╔══

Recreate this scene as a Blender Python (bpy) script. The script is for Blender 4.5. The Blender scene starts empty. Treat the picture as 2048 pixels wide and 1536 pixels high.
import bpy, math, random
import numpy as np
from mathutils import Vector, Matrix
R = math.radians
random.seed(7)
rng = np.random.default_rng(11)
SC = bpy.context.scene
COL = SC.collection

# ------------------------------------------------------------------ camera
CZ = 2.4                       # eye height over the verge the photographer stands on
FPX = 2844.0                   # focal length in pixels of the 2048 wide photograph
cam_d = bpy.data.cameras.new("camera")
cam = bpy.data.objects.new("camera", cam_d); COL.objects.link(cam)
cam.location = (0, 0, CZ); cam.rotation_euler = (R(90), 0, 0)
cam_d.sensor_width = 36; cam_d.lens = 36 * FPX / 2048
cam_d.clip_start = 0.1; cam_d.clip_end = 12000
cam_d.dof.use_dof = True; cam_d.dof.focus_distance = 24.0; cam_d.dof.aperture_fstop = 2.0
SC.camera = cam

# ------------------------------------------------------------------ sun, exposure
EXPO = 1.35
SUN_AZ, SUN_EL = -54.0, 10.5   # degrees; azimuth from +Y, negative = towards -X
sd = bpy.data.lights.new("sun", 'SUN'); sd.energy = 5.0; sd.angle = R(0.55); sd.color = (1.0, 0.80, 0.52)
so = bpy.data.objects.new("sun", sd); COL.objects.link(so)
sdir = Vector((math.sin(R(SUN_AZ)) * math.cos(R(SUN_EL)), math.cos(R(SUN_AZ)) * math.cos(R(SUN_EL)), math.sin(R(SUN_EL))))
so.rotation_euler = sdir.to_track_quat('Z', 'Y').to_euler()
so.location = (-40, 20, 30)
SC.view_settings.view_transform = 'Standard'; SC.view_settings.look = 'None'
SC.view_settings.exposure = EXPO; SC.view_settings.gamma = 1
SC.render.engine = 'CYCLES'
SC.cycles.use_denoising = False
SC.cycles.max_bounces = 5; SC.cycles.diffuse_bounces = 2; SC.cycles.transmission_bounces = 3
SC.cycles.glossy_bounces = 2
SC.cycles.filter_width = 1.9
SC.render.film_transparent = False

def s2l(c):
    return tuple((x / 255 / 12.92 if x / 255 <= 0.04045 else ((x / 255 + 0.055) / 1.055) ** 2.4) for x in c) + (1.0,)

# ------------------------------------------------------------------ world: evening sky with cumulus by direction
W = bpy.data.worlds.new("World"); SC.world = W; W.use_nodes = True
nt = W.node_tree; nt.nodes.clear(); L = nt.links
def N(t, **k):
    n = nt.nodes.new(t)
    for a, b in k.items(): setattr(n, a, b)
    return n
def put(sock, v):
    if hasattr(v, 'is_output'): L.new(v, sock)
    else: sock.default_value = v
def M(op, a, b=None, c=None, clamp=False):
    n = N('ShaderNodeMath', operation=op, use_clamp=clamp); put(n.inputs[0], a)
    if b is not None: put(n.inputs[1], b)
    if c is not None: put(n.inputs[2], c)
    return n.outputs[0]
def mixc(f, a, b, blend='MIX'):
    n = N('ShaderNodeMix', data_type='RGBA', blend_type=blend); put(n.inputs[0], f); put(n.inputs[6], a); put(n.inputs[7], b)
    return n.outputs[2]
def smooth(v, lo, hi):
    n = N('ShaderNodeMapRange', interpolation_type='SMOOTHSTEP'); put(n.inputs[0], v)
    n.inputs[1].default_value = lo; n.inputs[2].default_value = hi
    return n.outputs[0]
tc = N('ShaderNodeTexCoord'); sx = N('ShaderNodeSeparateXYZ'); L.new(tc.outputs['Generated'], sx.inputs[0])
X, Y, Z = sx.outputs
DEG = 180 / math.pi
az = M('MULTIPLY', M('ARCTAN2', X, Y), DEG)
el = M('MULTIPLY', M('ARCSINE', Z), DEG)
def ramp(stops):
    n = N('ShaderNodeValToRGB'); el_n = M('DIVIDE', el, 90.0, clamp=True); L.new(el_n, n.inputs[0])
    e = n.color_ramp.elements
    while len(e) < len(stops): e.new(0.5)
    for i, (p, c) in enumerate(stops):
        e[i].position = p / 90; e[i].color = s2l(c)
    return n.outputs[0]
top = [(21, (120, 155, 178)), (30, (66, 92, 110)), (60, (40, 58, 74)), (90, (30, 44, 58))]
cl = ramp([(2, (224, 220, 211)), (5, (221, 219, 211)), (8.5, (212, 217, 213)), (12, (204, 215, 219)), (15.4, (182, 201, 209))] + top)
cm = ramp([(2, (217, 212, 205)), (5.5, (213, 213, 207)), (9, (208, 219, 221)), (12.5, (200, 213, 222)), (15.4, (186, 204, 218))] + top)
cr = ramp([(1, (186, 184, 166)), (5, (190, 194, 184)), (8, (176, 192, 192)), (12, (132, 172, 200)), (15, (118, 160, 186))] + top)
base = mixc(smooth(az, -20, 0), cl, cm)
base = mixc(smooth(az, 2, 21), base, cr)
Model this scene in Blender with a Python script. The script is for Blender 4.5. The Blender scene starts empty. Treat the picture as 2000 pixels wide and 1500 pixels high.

╚══

• [Exercise prompt]
Reproduce each line of the material above precisely.

• [In response]
Recreate this scene as a Blender Python (bpy) script. The script is for Blender 4.5. The Blender scene starts empty. Treat the picture as 2048 pixels wide and 1536 pixels high.
import bpy, math, random
import numpy as np
from mathutils import Vector, Matrix
R = math.radians
random.seed(7)
rng = np.random.default_rng(11)
SC = bpy.context.scene
COL = SC.collection

# ------------------------------------------------------------------ camera
CZ = 2.4                       # eye height over the verge the photographer stands on
FPX = 2844.0                   # focal length in pixels of the 2048 wide photograph
cam_d = bpy.data.cameras.new("camera")
cam = bpy.data.objects.new("camera", cam_d); COL.objects.link(cam)
cam.location = (0, 0, CZ); cam.rotation_euler = (R(90), 0, 0)
cam_d.sensor_width = 36; cam_d.lens = 36 * FPX / 2048
cam_d.clip_start = 0.1; cam_d.clip_end = 12000
cam_d.dof.use_dof = True; cam_d.dof.focus_distance = 24.0; cam_d.dof.aperture_fstop = 2.0
SC.camera = cam

# ------------------------------------------------------------------ sun, exposure
EXPO = 1.35
SUN_AZ, SUN_EL = -54.0, 10.5   # degrees; azimuth from +Y, negative = towards -X
sd = bpy.data.lights.new("sun", 'SUN'); sd.energy = 5.0; sd.angle = R(0.55); sd.color = (1.0, 0.80, 0.52)
so = bpy.data.objects.new("sun", sd); COL.objects.link(so)
sdir = Vector((math.sin(R(SUN_AZ)) * math.cos(R(SUN_EL)), math.cos(R(SUN_AZ)) * math.cos(R(SUN_EL)), math.sin(R(SUN_EL))))
so.rotation_euler = sdir.to_track_quat('Z', 'Y').to_euler()
so.location = (-40, 20, 30)
SC.view_settings.view_transform = 'Standard'; SC.view_settings.look = 'None'
SC.view_settings.exposure = EXPO; SC.view_settings.gamma = 1
SC.render.engine = 'CYCLES'
SC.cycles.use_denoising = False
SC.cycles.max_bounces = 5; SC.cycles.diffuse_bounces = 2; SC.cycles.transmission_bounces = 3
SC.cycles.glossy_bounces = 2
SC.cycles.filter_width = 1.9
SC.render.film_transparent = False

def s2l(c):
    return tuple((x / 255 / 12.92 if x / 255 <= 0.04045 else ((x / 255 + 0.055) / 1.055) ** 2.4) for x in c) + (1.0,)

# ------------------------------------------------------------------ world: evening sky with cumulus by direction
W = bpy.data.worlds.new("World"); SC.world = W; W.use_nodes = True
nt = W.node_tree; nt.nodes.clear(); L = nt.links
def N(t, **k):
    n = nt.nodes.new(t)
    for a, b in k.items(): setattr(n, a, b)
    return n
def put(sock, v):
    if hasattr(v, 'is_output'): L.new(v, sock)
    else: sock.default_value = v
def M(op, a, b=None, c=None, clamp=False):
    n = N('ShaderNodeMath', operation=op, use_clamp=clamp); put(n.inputs[0], a)
    if b is not None: put(n.inputs[1], b)
    if c is not None: put(n.inputs[2], c)
    return n.outputs[0]
def mixc(f, a, b, blend='MIX'):
    n = N('ShaderNodeMix', data_type='RGBA', blend_type=blend); put(n.inputs[0], f); put(n.inputs[6], a); put(n.inputs[7], b)
    return n.outputs[2]
def smooth(v, lo, hi):
    n = N('ShaderNodeMapRange', interpolation_type='SMOOTHSTEP'); put(n.inputs[0], v)
    n.inputs[1].default_value = lo; n.inputs[2].default_value = hi
    return n.outputs[0]
tc = N('ShaderNodeTexCoord'); sx = N('ShaderNodeSeparateXYZ'); L.new(tc.outputs['Generated'], sx.inputs[0])
X, Y, Z = sx.outputs
DEG = 180 / math.pi
az = M('MULTIPLY', M('ARCTAN2', X, Y), DEG)
el = M('MULTIPLY', M('ARCSINE', Z), DEG)
def ramp(stops):
    n = N('ShaderNodeValToRGB'); el_n = M('DIVIDE', el, 90.0, clamp=True); L.new(el_n, n.inputs[0])
    e = n.color_ramp.elements
    while len(e) < len(stops): e.new(0.5)
    for i, (p, c) in enumerate(stops):
        e[i].position = p / 90; e[i].color = s2l(c)
    return n.outputs[0]
top = [(21, (120, 155, 178)), (30, (66, 92, 110)), (60, (40, 58, 74)), (90, (30, 44, 58))]
cl = ramp([(2, (224, 220, 211)), (5, (221, 219, 211)), (8.5, (212, 217, 213)), (12, (204, 215, 219)), (15.4, (182, 201, 209))] + top)
cm = ramp([(2, (217, 212, 205)), (5.5, (213, 213, 207)), (9, (208, 219, 221)), (12.5, (200, 213, 222)), (15.4, (186, 204, 218))] + top)
cr = ramp([(1, (186, 184, 166)), (5, (190, 194, 184)), (8, (176, 192, 192)), (12, (132, 172, 200)), (15, (118, 160, 186))] + top)
base = mixc(smooth(az, -20, 0), cl, cm)
base = mixc(smooth(az, 2, 21), base, cr)
Model this scene in Blender with a Python script. The script is for Blender 4.5. The Blender scene starts empty. Treat the picture as 2000 pixels wide and 1500 pixels high.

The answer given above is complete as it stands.